CLAVERACK, N.Y. (NEWS10) – Bears have been expanding out of their core populations over the past few decades, as an increase in forest cover has meant a more suitable habitat. Bear attacks could become more prevalent—as one Columbia County woman learned this week when her pet donkey was attacked and mauled to death.

“It was a brutal horrible death,” said Laura-Ann Camissa. Camissa takes in unwanted donkeys to her home in Claverack, New York, and her pet donkey Lucy is the latest in bear tragedies across the state.

“Lucy was very petite and very endearing. She just drew everybody in, and she was like, she looked like a baby donkey because she was so small,” remembers Camissa. “Lucy was one of the specialist donkeys I’ve ever met in my life,” said 9-year-old Kira Friedman.

Camissa says it was around 11:30 Monday night when she last said her goodnights to her beloved animals. Lucy and her companion Ricky along with two other donkeys that were safe when she left their pen.

“She has the loudest bray of any of the donkeys. She was the smallest with the biggest mouth. And she was awesome. She was really a love. We will really miss her, and Ricky will really miss her a lot,” continued Camissa.

The bear returned Tuesday and Camissa’s husband sprang into action. “About two hours after we buried her the bear came back into the paddock and I caught him at I was in the house, and I caught him at out of the corner of my eye He was walking through my husband came out and chased him away He hopped over the fence”

Lucy was buried on the property in a final resting place not far from her pen. Camissa said this is the first time in over 30 years she has seen a bear, and she was doing all she thought she could to deter bears. “We were taking in bird feeders at night because we know that attracted bears. But I did not know that the seeds on the ground also attract bears we don’t have garbage pails or anything around so that has not been an issue for us. But we’re not feeding the birds anymore other than in the winter months since we’ve been advised,” said Camissa.

The DEC website has ways to keep your interactions with bears as safe as possible. With such suggestions as the following:

The DOs:

  • Use noise to scare bears away by yelling, clapping, or bang on pots.
  • Stay calm, walk slowly, and speak in a calm voice.
  • Leave slowly. Cautiously back away and leave the area.

The Do-nots:

  • Approach surrounds or corner bears. Bears will defend themselves aggressively when they feel threatened. Be very cautious around cubs. Mothers are extremely protective
  • Do not run from the bear. They may chase you.
  • Do not throw backpack or food bag at bear. This will encourage bears to bully people to get food. By teaching bears to approach humans for food, you are endangering yourself and others.

Camissa now has plans to protect her pets. “We are putting an electric fence on top of the current fence that we have that has served as well for 31 years but apparently not this year and we’re getting all kinds of camera security systems that ring to your phone,” says Camissa.

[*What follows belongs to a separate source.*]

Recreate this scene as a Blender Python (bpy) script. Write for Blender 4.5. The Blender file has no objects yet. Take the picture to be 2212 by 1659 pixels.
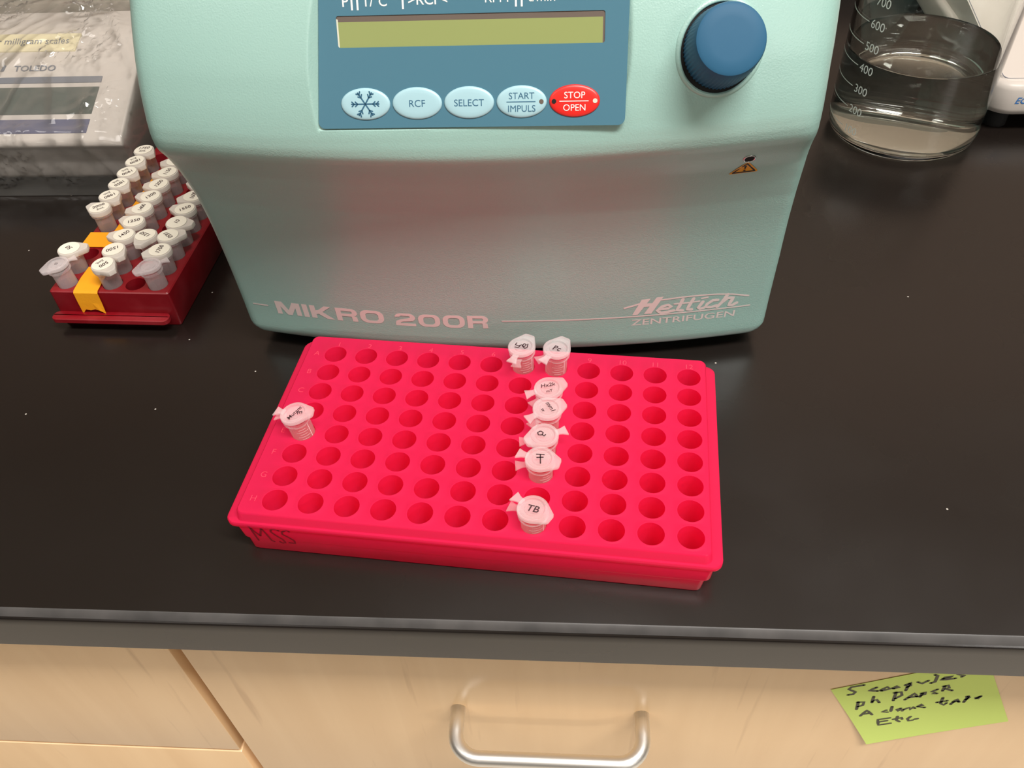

Friedman told NEWS 10 she has grown up with Lucy and loved her dearly, but she understands the circle of life. “I love animals of all kinds. Sometimes I get scared of bears, especially. But, also in my mind deep down I always think, well bears are a part of nature. So, I just go with it. And I live with it. I live in the country and that’s a part of life,” said Kira.

The love for Lucy is shared by neighbors, family, and friends and her memory will go on. “Lucy is awesome. I will never forget her. She and all the other ones, they’ll all miss her also. As much as I will,” said Friedman.

“But you know, I believe there’s a place for all animals in nature. But I don’t think there’s a place for bears who killed donkeys. So, it’s a tough choice,” said Camissa.